* [Data section]
****************

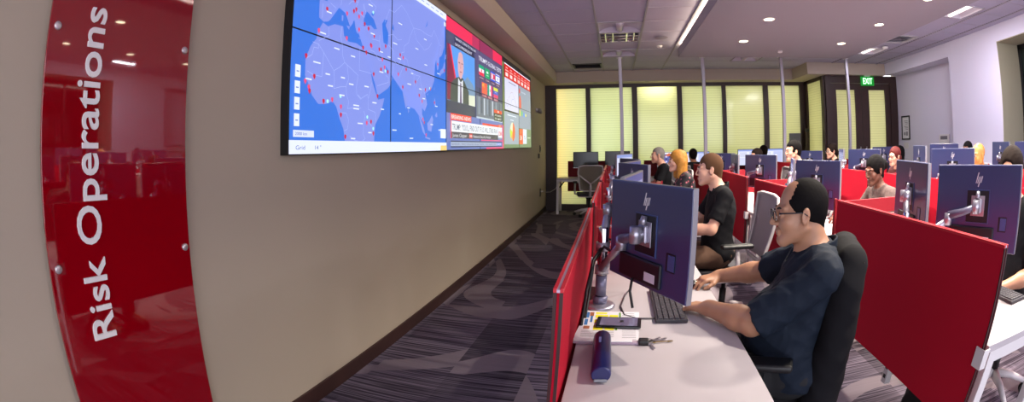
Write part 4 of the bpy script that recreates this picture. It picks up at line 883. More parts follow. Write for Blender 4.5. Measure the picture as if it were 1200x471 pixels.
def monitor_proto(content):
    t = thing('monitor', 'monitor', 'monitor', (0, 0, 0), 0, 'desk monitors with dark blue backs')
    part('housing', t, M_BACK, lambda bm: box(bm, (-MW/2, -.013, 0), (MW/2, .006, MH), .004))
    part('lower_housing', t, M_BACKD, lambda bm: (box(bm, (-.16, -.024, .014), (.11, -.010, .100), .008)))
    part('bezel', t, M_BEZ, lambda bm: (box(bm, (-MW/2, .004, MH-.008), (MW/2, .010, MH), .001), box(bm, (-MW/2, .004, 0), (MW/2, .010, .012), .001), box(bm, (-MW/2-.0015, -.009, 0), (-MW/2+.007, .010, MH), .001), box(bm, (MW/2-.007, -.009, 0), (MW/2+.0015, .010, MH), .001)))
    C = Canvas(lambda u, v, d: Vector((MW/2-.007-u*(MW-.014), .0085+d, .012+v*(MH-.02))), .0001, .85); content(C); C.done('display', t)
    part('mount_recess', t, M_BACKD, lambda bm: [box(bm, lo, hi) for lo, hi in (((-.066, -.0150, .115), (.066, -.0125, .250)),)])
    part('recess_lip', t, mat('blue black edge', '#3a4878', .3), lambda bm: [box(bm, lo, hi) for lo, hi in (((-.068, -.017, .112), (.068, -.0125, .116)), ((-.068, -.017, .248), (.068, -.0125, .252)), ((.064, -.017, .112), (.068, -.0125, .252)))])
    part('port_recess', t, M_BACKD, lambda bm: box(bm, (.130, -.0150, .085), (.180, -.0125, .145)))
    part('port_cover', t, mat('blue port cover', '#3a4a7c', .3), lambda bm: box(bm, (.142, -.0165, .090), (.178, -.0145, .140)))
    part('logo', t, mat('silver logo', '#e4e4ee', .25, metal=.3), lambda bm: logo(bm, .0145, 0, .292, -.0132))
    part('label_sticker', t, mat('white label', '#c4c0d0', .5), lambda bm: box(bm, (.02, -.0252, .030), (.085, -.0236, .060)))
    part('cable_plug', t, M_BLACK, lambda bm: tube(bm, [(-.05, -.028, .02), (-.055, -.030, -.03), (-.02, -.035, -.08)], .005, 8))
    return t
def ui_page(C):
    C.rect(0, 0, 1, 1, '#aeb6dc'); C.rect(0, .93, 1, 1, '#5a6cb8'); C.rect(.02, .10, .22, .9, '#c8cee8'); C.rect(.25, .5, .97, .9, '#dcdff0', lift=False); C.rect(.25, .1, .97, .46, '#d0d4ec', lift=False)
    for i in range(7): C.rect(.28, .84-.05*i, .5+.06*((i*7) % 5), .855-.05*i, '#6c78b0', lift=(i == 0)); C.rect(.04, .82-.09*i, .19, .84-.09*i, '#8c96c4', lift=False)
    for i in range(5): C.rect(.3+.13*i, .14, .38+.13*i, .2+.05*((i*3) % 4), '#7c86c8', lift=(i == 0))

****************

Leave out the pictures and restate everything else word for word.

Write part 4 of the bpy script that recreates this picture. It picks up at line 883. More parts follow. Write for Blender 4.5. Measure the picture as if it were 1200x471 pixels.
def monitor_proto(content):
    t = thing('monitor', 'monitor', 'monitor', (0, 0, 0), 0, 'desk monitors with dark blue backs')
    part('housing', t, M_BACK, lambda bm: box(bm, (-MW/2, -.013, 0), (MW/2, .006, MH), .004))
    part('lower_housing', t, M_BACKD, lambda bm: (box(bm, (-.16, -.024, .014), (.11, -.010, .100), .008)))
    part('bezel', t, M_BEZ, lambda bm: (box(bm, (-MW/2, .004, MH-.008), (MW/2, .010, MH), .001), box(bm, (-MW/2, .004, 0), (MW/2, .010, .012), .001), box(bm, (-MW/2-.0015, -.009, 0), (-MW/2+.007, .010, MH), .001), box(bm, (MW/2-.007, -.009, 0), (MW/2+.0015, .010, MH), .001)))
    C = Canvas(lambda u, v, d: Vector((MW/2-.007-u*(MW-.014), .0085+d, .012+v*(MH-.02))), .0001, .85); content(C); C.done('display', t)
    part('mount_recess', t, M_BACKD, lambda bm: [box(bm, lo, hi) for lo, hi in (((-.066, -.0150, .115), (.066, -.0125, .250)),)])
    part('recess_lip', t, mat('blue black edge', '#3a4878', .3), lambda bm: [box(bm, lo, hi) for lo, hi in (((-.068, -.017, .112), (.068, -.0125, .116)), ((-.068, -.017, .248), (.068, -.0125, .252)), ((.064, -.017, .112), (.068, -.0125, .252)))])
    part('port_recess', t, M_BACKD, lambda bm: box(bm, (.130, -.0150, .085), (.180, -.0125, .145)))
    part('port_cover', t, mat('blue port cover', '#3a4a7c', .3), lambda bm: box(bm, (.142, -.0165, .090), (.178, -.0145, .140)))
    part('logo', t, mat('silver logo', '#e4e4ee', .25, metal=.3), lambda bm: logo(bm, .0145, 0, .292, -.0132))
    part('label_sticker', t, mat('white label', '#c4c0d0', .5), lambda bm: box(bm, (.02, -.0252, .030), (.085, -.0236, .060)))
    part('cable_plug', t, M_BLACK, lambda bm: tube(bm, [(-.05, -.028, .02), (-.055, -.030, -.03), (-.02, -.035, -.08)], .005, 8))
    return t
def ui_page(C):
    C.rect(0, 0, 1, 1, '#aeb6dc'); C.rect(0, .93, 1, 1, '#5a6cb8'); C.rect(.02, .10, .22, .9, '#c8cee8'); C.rect(.25, .5, .97, .9, '#dcdff0', lift=False); C.rect(.25, .1, .97, .46, '#d0d4ec', lift=False)
    for i in range(7): C.rect(.28, .84-.05*i, .5+.06*((i*7) % 5), .855-.05*i, '#6c78b0', lift=(i == 0)); C.rect(.04, .82-.09*i, .19, .84-.09*i, '#8c96c4', lift=False)
    for i in range(5): C.rect(.3+.13*i, .14, .38+.13*i, .2+.05*((i*3) % 4), '#7c86c8', lift=(i == 0))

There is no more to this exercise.